Gazi Üniversitesi Nöroloji Ana Bilim Dalı Nöropsikiyatri Merkezi'nden Prof. Dr. Hayrunnisa Bolay, bilişsel testlere göre, 11 yaş çocuklarının 15 yıl önceki yaşıtlarına göre 2 yıl geride olduklarının tespit edildiğini söyledi.

TBMM Bilgi Toplumu Olma Yolunda Bilişim Sektöründeki Gelişmeler ile İnternet Kullanımının Başta Çocuklar, Gençler ve Aile Yapısı Üzerinde Olmak Üzere Sosyal Etkilerinin Araştırılması Amacıyla Kurulan Meclis Araştırma Komisyonu, AK Parti Adana Milletvekili Necdet Ünüvar başkanlığında toplandı.

Komisyonun bugünkü oturumunda, Gazi Üniversitesi Nöroloji Ana Bilim Dalı Nöropsikiyatri Merkezi'nden Prof. Dr. Hayrunnisa Bolay, ''Bilgi ve iletişim çağında zihin dönüşümü'' konulu sunum yaptı. Giderek artan bilgi ve iletişim çağında zihinlerin olumsuz yönde değişime uğradığını belirten Bolay, ''Daha sabırsız, aceleci, hızla bir veriden diğerine atlayan, hızla tüketen bireyler ortaya çıkıyor. Veri nedir, güvenilir bir veri midir gibi sorgulamalardan yoksunlar'' diye konuştu.

EKRAN BAŞINDAKİ ÇOCUK ZEKİ OLMAZ

Milattan önce yaşamış düşünür Plutarch'ın ''Zihin içi doldurulacak bir kazan değil, ateşlenmesi gereken bir kıvılcımdır'' sözünü hatırlatan Bolay, sözlerini şöyle sürdürdü:

''Sürekli veri bombardımanı insanı daha zeki yapmaz. Verinin içselleştirilip o bireyin zihin süzgeçlerinden geçip özgün bilgiye dönüşmesi gerekir. Bilhassa çocuklar veri bombardımanına maruz kalıyor. Çocuk, internetten sürekli oyun oynayarak, çizgi televizyondan film seyrederek ve ekran başında kalarak daha akılı olmuyor, bilakis aptal oluyor.

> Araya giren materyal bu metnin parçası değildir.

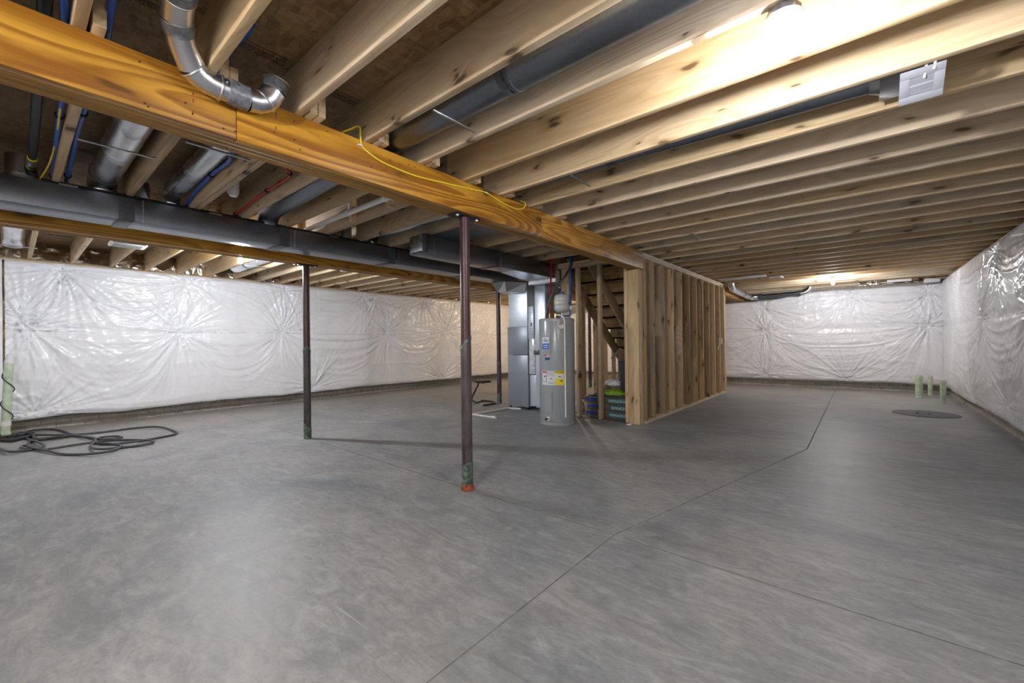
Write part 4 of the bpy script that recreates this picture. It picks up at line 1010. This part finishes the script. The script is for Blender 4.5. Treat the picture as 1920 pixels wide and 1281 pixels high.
# ducts between the beams dropping into the long duct
def takeoff(y, r, x0, lab, x1=-4.78, mat='steel'):
    P = [V((x0+.09, y, ZD-.002))]+arc(V((x0+.09, y, 2.66)), V((x0+.06, y, 2.56)), V((x0-.10, y, 2.56)), 5)+[V((x1+.17, y, 2.56))]+arc(V((x1+.17, y, 2.56)), V((x1, y, 2.56)), V((x1, y, 2.44)), 6)[1:]+[V((x1, y, 2.414))]
    t = round_duct(P, r, lab, mat, bands=((V((x1+.20, y, 2.56)), V((x1+.18, y, 2.56))),))
    MB().tube([V((x1, y, 2.413)), V((x1, y, 2.445))], r+.006, 28).build('collar', 'shiny', t)
    b = MB(); a = (x0+x1)/2
    b.tube([V((a, y, 2.56)), V((a+.012, y, 2.56))], r+.003, 28); b.build('crimped_ring', 'shiny', t)
takeoff(.50, .092, -3.10, 'widest shiny round duct between the beams, beside the blue tubes', mat='shiny')
takeoff(.945, .072, -3.15, 'second shiny round duct between the beams, right of the single plain joist', mat='shiny')
takeoff(2.97, .06, -2.75, 'slim round duct between the beams behind the nearest post top')
for y, x, lab in ((.07, -4.78, 'stubby round collar on the long duct at the left picture edge'), (.72, -4.80, 'stubby round collar on the long duct between the two shiny ducts'), (2.62, -4.78, 'stubby round collar on the long duct left of the capped return duct')):
    b = MB(); b.tube([(x, y, 2.413), (x, y, 2.60)], .085 if y < 1 else .07, 28)
    o = tag(b.build('duct_collar', 'steel', None, (x, y, 2.413)), lab, 'duct', 'collars on the long duct')
    MB().tube([(x, y, 2.45), (x, y, 2.462)], .090 if y < 1 else .075, 28).build('bead', 'shiny', o)
t = round_duct([(-5.5, .045, 2.56), (-7.9, .045, 2.56)]+arc((-7.9, .045, 2.56), (-8.05, .045, 2.56), (-8.10, .045, 2.48), 4)[1:], .10, 'big shiny round duct over the left corner at the picture edge', 'shiny')
round_duct([(-5.5, 2.53, 2.55), (-8.3, 2.53, 2.55)], .10, 'pale round duct beside the lamp near the left wall', 'shiny', bands=((V((-7.75, 2.53, 2.55)), V((-7.71, 2.53, 2.55))),))
round_duct([(-5.5, 5.87, 2.55), (-8.6, 5.87, 2.55)], .075, 'slim round duct over the left wall behind the nearest post', 'steel')
# far duct along the short beam and far wall
P = arc((-2.225, 10.28, 2.56), (-2.225, 10.28, 2.33), (-2.225, 10.46, 2.33), 4)+[V((-2.20, 12.10, 2.28))]
t = thing('insulated_pipe', (-2.2, 10.3, 2.3), 'shiny round duct along the short far beam turning along the far wall', 'duct')
MB().tube(P[:5], .075, 24, False).build('elbow', 'shiny', t); MB().tube(P[4:], .068, 24, False).build('pipe', 'steel', t)
q_ = arc((-2.20, 12.10, 2.28), (-2.19, 12.26, 2.28), (-2.02, 12.28, 2.27), 4); MB().tube(q_, .072, 24, False).build('elbow', 'shiny', t)
MB().tube([(-2.02, 12.28, 2.27), (-1.93, 12.28, 2.27)], .082, 24).build('sealed_joint', 'mastic', t)
MB().tube([(-1.93, 12.28, 2.27), (-1.17, 12.26, 2.285)], .055, 24, False).build('pipe', 'dull', t)
MB().tube([(-1.20, 12.26, 2.285), (-1.12, 12.26, 2.287)], .070, 24).build('sealed_joint', 'mastic', t)
MB().tube(arc((-1.12, 12.26, 2.287), (-.97, 12.26, 2.29), (-.93, 12.26, 2.42), 6), .055, 24, False).build('elbow', 'shiny', t)
MB().tube([(-2.207, 11.45, 2.30), (-2.206, 11.47, 2.30)], .072, 24).build('crimped_ring', 'mastic', t)
# ------------------------------------------------------------------ pipes and cables
b = MB().tube([(-1.6, .09, 2.50), (-4.60, .115, 2.50)], .022, 16); b.tube([(-4.60, .115, 2.50)]+arc((-4.60, .115, 2.50), (-4.68, .115, 2.50), (-4.68, .118, 2.46), 4), .024, 16)
o = tag(b.build('gas_pipe', 'blackp', None, (-3, .1, 2.5)), 'black iron gas pipe running across above the amber beam near the left edge', 'pipe')
for x, m in ((-4.40, 'ywl'), (-4.62, 'ywl')): MB().tube([(x, .114, 2.50), (x-.03, .114, 2.50)], .026, 14).build('yellow_tag', m, o)
MB().tube([(-4.46, .114, 2.50), (-4.56, .114, 2.50)], .030, 12).build('shutoff_valve', 'wire', o)
tag(MB().tube([(-4.665, .16, 2.427), (-4.665, 3.0, 2.427), (-4.665, 5.5, 2.427)], .0125, 14).build('gas_pipe', 'blackp', None, (-4.66, 1, 2.427)), 'black iron gas pipe lying along the top of the long duct', 'pipe')
def line(name, pts, r, mat, lab, cat, clips=(), n=6):
    P = spline(pts, n); o = MB().tube(P, r, 12).build(name, mat, None, tuple(P[0])); tag(o, lab, cat)
    for c in clips:
        i = int(c*(len(P)-1)); d = (P[min(i+1, len(P)-1)]-P[i-1]).normalized()
        MB().tube([P[i]-d*.009, P[i]+d*.009], r+.008, 12).build('clip', 'blk', o)
    return o
line('water_tube', [(-1.7, .10, 2.53), (-2.32, .143, 2.50), (-2.9, .185, 2.49), (-3.5, .195, 2.50), (-4.2, .21, 2.50), (-4.8, .225, 2.49)], .0145, 'blue', 'blue water tube on the near side of the first joist above the duct', 'tube', (.63, .97))
line('water_tube', [(-1.7, .25, 2.53), (-2.19, .262, 2.51), (-2.7, .285, 2.50), (-3.5, .275, 2.50), (-4.2, .29, 2.50), (-4.8, .30, 2.49)], .0145, 'blue', 'blue water tube on the far side of the first joist beside the widest round duct', 'tube', (.58, .95))
line('water_tube', [tuple(bp(473, 45, 'z', 2.60)), tuple(bp(462, 64, 'z', 2.60)), tuple(bp(426, 118, 'z', 2.60)), (-2.95, .97, 2.55), (-3.34, 1.0, 2.50), (-3.48, 1.018, 2.495), (-3.8, 1.02, 2.51), (-4.035, 1.02, 2.50), (-4.4, 1.03, 2.49), (-4.75, 1.05, 2.46)], .013, 'blue', 'single blue water tube clipped to the doubled joist between the beams', 'tube', (.45, .72))
line('water_tube', [(-3.1, 1.27, 2.50), (-3.26, 1.31, 2.50), (-3.41, 1.412, 2.50), (-3.7, 1.425, 2.50), (-4.01, 1.425, 2.50), (-4.4, 1.43, 2.48), (-4.8, 1.43, 2.46)], .011, 'red', 'red water tube clipped along a joist between the beams', 'tube', (.33, .62, .95))
o = MB().tube([(-3.18, 2.20, 2.50), (-4.9, 2.20, 2.50)], .026, 16).build('vent_pipe', 'pvc', None, (-4, 2.2, 2.5)); tag(o, 'white plastic pipe between the joists beside the nearest post top', 'pipe')
for x in (-3.22, -3.30, -3.95): MB().tube([(x, 2.2, 2.5), (x-.018, 2.2, 2.5)], .034, 16).build('coupling', 'white', o)
MB().box(-3.96, -3.95, 2.19, 2.21, 2.53, 2.60).build('hook', 'white', o)
for i, (x, y) in enumerate(((-3.34, 2.285), (-4.0, 2.285))):
    tag(MB().box(x-.02, x+.02, y-.038, y+.02, ZJ+.01, ZD).build('blocking', 'block', None, (x, y, 2.55)), 'short wooden blocking upright behind the white pipe, %s one' % ('nearer the front beam' if i == 0 else 'farther'), 'block', 'blocking behind the white pipe')
pts = [(XB1+.06, 1.47, 2.50)]+[tuple(bp(u, v, 'x', XB1+.006)) for u, v in ((655, 241), (668, 237), (675, 240), (676, 256), (679, 274), (697, 291), (725, 308), (780, 330), (840, 345), (885, 355), (912, 362), (940, 379), (965, 391), (980, 391), (985, 385), (984, 380))]
pts[1] = (XB1+.012, pts[1][1]+.01, pts[1][2])
pts.append((XB1-.03, pts[-1][1]-.02, 2.47))
pts[0] = (XB1-.04, pts[1][1]-.03, 2.455)
o = line('electric_cable', pts, .0052, 'yel', 'yellow electric cable stapled along the face of the amber beam', 'cable', (), 6)
for u, v in ((676.5, 272), (912, 361)):
    p = bp(u, v, 'x', XB1+.012); MB().box(p.x-.012, p.x+.002, p.y-.014, p.y+.014, p.z-.004, p.z+.004).build('staple', 'wlab', o)
line('electric_cable', [(-1.7, -.02, 2.62), (-2.2, .12, 2.56), (-2.45, .14, 2.52)], .005, 'yel', 'yellow cable crossing the first bay above the beam near the left edge', 'cable')
line('electric_cable', [(-3.3, .185, 2.46), (-3.9, .20, 2.50), (-4.3, .19, 2.46), (-4.7, .155, 2.43)], .005, 'yel', 'thin yellow cable beside the blue tube above the long duct', 'cable')
line('electric_cable', [(-2.37, 8.44, 2.34), (-2.345, 8.48, 2.2), (-2.345, 8.50, 2.0), (-2.35, 8.50, 1.5), (-2.345, 8.48, 1.02)], .008, 'bagd', 'dark blue cable hanging on the far half of the stud wall', 'cable', (.45,))
line('electric_cable', [(-2.345, 9.70, 1.22), (-2.33, 9.74, 1.15), (-2.345, 9.70, 1.02), (-2.35, 9.66, .98)], .006, 'wlab', 'short pale cable loop on the stud wall near its far end', 'cable')
tag(MB().box(-2.354, -2.346, 9.96, 10.0, 1.08, 1.22).build('outlet_box', 'wlab', None, (-2.35, 9.98, 1.15)), 'small white box on the stud wall near its far end', 'box')
# block stubs: scrap blocks on the beam beside each right-hand joist
for k in range(-1, 8):
    yf = 1.04+.418*k
    b = MB().box(-2.345, -2.285, yf+.056, yf+.092, ZJ+.001, ZJ+.07)
    tag(b.build('scrap_block', 'block', None, (-2.31, yf+.07, ZJ), bevel=.002), 'small block on the amber beam beside a joist end, %s one from the left' % ORD[k+1], 'block', 'blocks on the amber beam')
tag(MB().tube([bp(1303, 342, 'z', 2.42), bp(1302.5, 354, 'z', 2.36)], .0035, 8).build('screw', 'wire', None, tuple(bp(1303, 342, 'z', 2.42))), 'small bright screw hanging from a joist right of the beam', 'screw')
# ------------------------------------------------------------------ lamps and small ceiling fittings
LAMP = [((-.215, 1.905), 'near_bulb', (.97, .97, 1.0), 'glowing bulb in a white lampholder at the upper right, nearest the camera', 270),
        ((-.43, 10.62), 'far_bulb', (.97, .97, 1.0), 'glowing bulb in front of the far end wall', 380),
        ((-6.30, 1.97), 'left_bulb', (.88, .93, 1.0), 'glowing bulb under the joists before the left wall', 820),
        ((-6.55, 9.75), 'warm_bulb', (1.0, .76, .50), 'warm glowing bulb hidden behind the furnace', 520),
        ((-.60, -1.75), 'added_rear_bulb', (1.0, .97, .95), 'unseen fill bulb added behind the camera on the right', 950),  # added out of view to brighten the near floor and joist faces
        ((-6.20, -1.75), 'added_rear_left_bulb', (.90, .94, 1.0), 'unseen fill bulb added behind the camera on the left', 200)]  # second unseen fill, added for the left part of the room
for (x, y), nm, col, lab, stg in LAMP:
    t = thing('ceiling_lamp', (x, y, 2.43), lab, 'lamp', 'bulbs in porcelain lampholders')
    b = MB().lathe([(.058, 2.400), (.058, 2.429)], (x, y, 0), 8); b.build('mounting_box', 'wire', t)
    MB().lathe([(.022, 2.352), (.024, 2.362), (.045, 2.374), (.062, 2.385), (.066, 2.396), (.064, 2.401)], (x, y, 0), 36).build('lampholder', 'porc', t)
    MB().lathe([(.004, 2.262), (.015, 2.265), (.025, 2.276), (.029, 2.292), (.027, 2.308), (.019, 2.33), (.014, 2.352)], (x, y, 0), 20).build('bulb', glow(nm, col, stg), t)
def small(u, v, z, name, lab, cat, prof, mat='white'):
    p = bp(u, v, 'z', z); o = MB().lathe([(r, ZJ+.004-h) for r, h in prof], (p.x, p.y, 0), 28).build(name, mat, None, (p.x, p.y, ZJ)); return tag(o, lab, cat)
small(645, 508, 2.40, 'smoke_detector', 'white round smoke detector under the joists over the left wall', 'detector', [(.05, .045), (.062, .03), (.065, .004)])
small(905, 540, 2.40, 'lampholder', 'unlit white lampholder between the nearest post and the furnace', 'lampholder', [(.03, .05), (.06, .03), (.066, .004)])
p = bp(432, 360, 'z', 2.5); o = MB().lathe([(.005, 2.46), (.03, 2.468), (.045, 2.50), (.046, 2.55), (.046, ZD)], (p.x, 1.25, 0), 24).build('plastic_dome', 'white', None, (p.x, 1.25, 2.6)); tag(o, 'white rounded plastic cap between joists above the long duct', 'cap')
# vents edge-on
gx, gy = bp(240, 455, 'z', 2.42).xy
t = thing('bath_fan', (gx, gy, 2.42), 'white vent grille seen edge-on below the joists by the left wall', 'vent')
MB().box(gx-.10, gx+.10, gy-.125, gy+.125, 2.425, 2.56).build('housing', 'steel', t, bevel=.003)
b = MB().box(gx-.13, gx+.13, gy-.16, gy+.16, 2.375, 2.410); b.box(gx-.12, gx+.12, gy-.15, gy+.15, 2.41, 2.424); b.build('grille', 'white', t, bevel=.003)
b = MB()
for i in range(20): b.box(gx+.1301, gx+.1315, gy-.14+.0143*i, gy-.132+.0143*i, 2.381, 2.400)
for i in range(18): b.box(gx-.11, gx+.11, gy-.13+.0143*i, gy-.124+.0143*i, 2.3735, 2.3755)
b.build('slots', 'blk', t)
rx, ry = bp(1455, 519.5, 'z', 2.42).xy
t = thing('ceiling_register', (rx, ry, 2.42), 'small white square register under the joists beyond the stud wall', 'vent')
MB().box(rx-.11, rx+.11, ry-.15, ry+.15, 2.412, 2.424).build('frame', 'white', t, bevel=.003); MB().box(rx-.075, rx+.075, ry-.11, ry+.11, 2.408, 2.413).build('louvres', 'mast2', t)
lx, ly = bp(1685, 528, 'z', 2.40).xy
tag(MB().box(lx-.20, lx+.20, 12.16, 12.24, 2.378, 2.431).build('strip_light', 'white', None, (lx, 12.2, 2.4), bevel=.018), 'unlit white strip fitting under the joists at the far wall', 'light fitting')
# ------------------------------------------------------------------ world and view
w = bpy.data.worlds.new('world'); bpy.context.scene.world = w; w.use_nodes = True
w.node_tree.nodes['Background'].inputs[0].default_value = (.5, .55, .6, 1); w.node_tree.nodes['Background'].inputs[1].default_value = .05
vs = bpy.context.scene.view_settings
vs.view_transform = 'Standard'; vs.look = 'None'; vs.gamma = 1; vs.exposure = 2.25; vs.use_curve_mapping = False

Yapılandırılmış oyunlar yerine serbest oyunlar oynamaları çok daha faydalıdır. Mesela ekranda zaman geçireceğine komşunun çocuğunu çağırıp mutfak eşyalarıyla oynamaları bile çok daha yaratıcı bir işlev kazandırır.''

Çocuklarına televizyon, gazete ve internet gibi araçları yasakladığını ifade eden Bolay, örneğin onlarla bisiklete bindiğini ve sanal uğraşlardan olabildiğince çocuklarını alıkoyduğunu kaydetti.

ZEKA DA GERİLİYORUZ

Geçen yüzyılda IQ değerlerinin arttığını belirten Bolay, ancak işlevsel olarak okuduğunu anlamayan ve hesap yapamayan bir gençliğin doğmaya başladığını söyledi. Bilişsel testlere göre, 11 yaş çocuğunun 15 yıl önceki yaşıtlarına göre 2 yıl geride olduklarının tespit edildiğini kaydeden Bolay, ''Temel okumanın, yazmanın, hesaplamanın eksikliği, ana problem olarak görünüyor'' dedi.

Televizyon, cep telefonu, tablet bilgisayar, internet gibi araçların aynı anda açık olmasının ders çalışmayı imkansız hale getirdiğini vurgulayan Bolay, ''Sürekli bir işten diğerine geçmek dikkati böler, yüksek beyin işlevlerine, özellikle de hafıza ve öğrenmeyi olumsuz etkiler. Araba kullanırken cep telefonu ile konuşma, yasal alkol sınırında yapılandan daha fazla kazaya neden olmaktadır. Yüzde 98'lik bir oranla kişiler, 'çoklu-görev'den olumsuz etkileniyor'' diye konuştu.

Bolay, sosyal medyanın ufuk açıcı bilgi sunmadığını öne sürerek, ''İnsan kelimelerle, kavramlarla düşünür. Bunu ifade şekli de önemlidir. 140 karakterle bir düşünce içeriği aktarılamaz. Kavramların azalması, ifadenin azalması, düşüncenin sığlaşmasını beraberinde getiriyor'' dedi.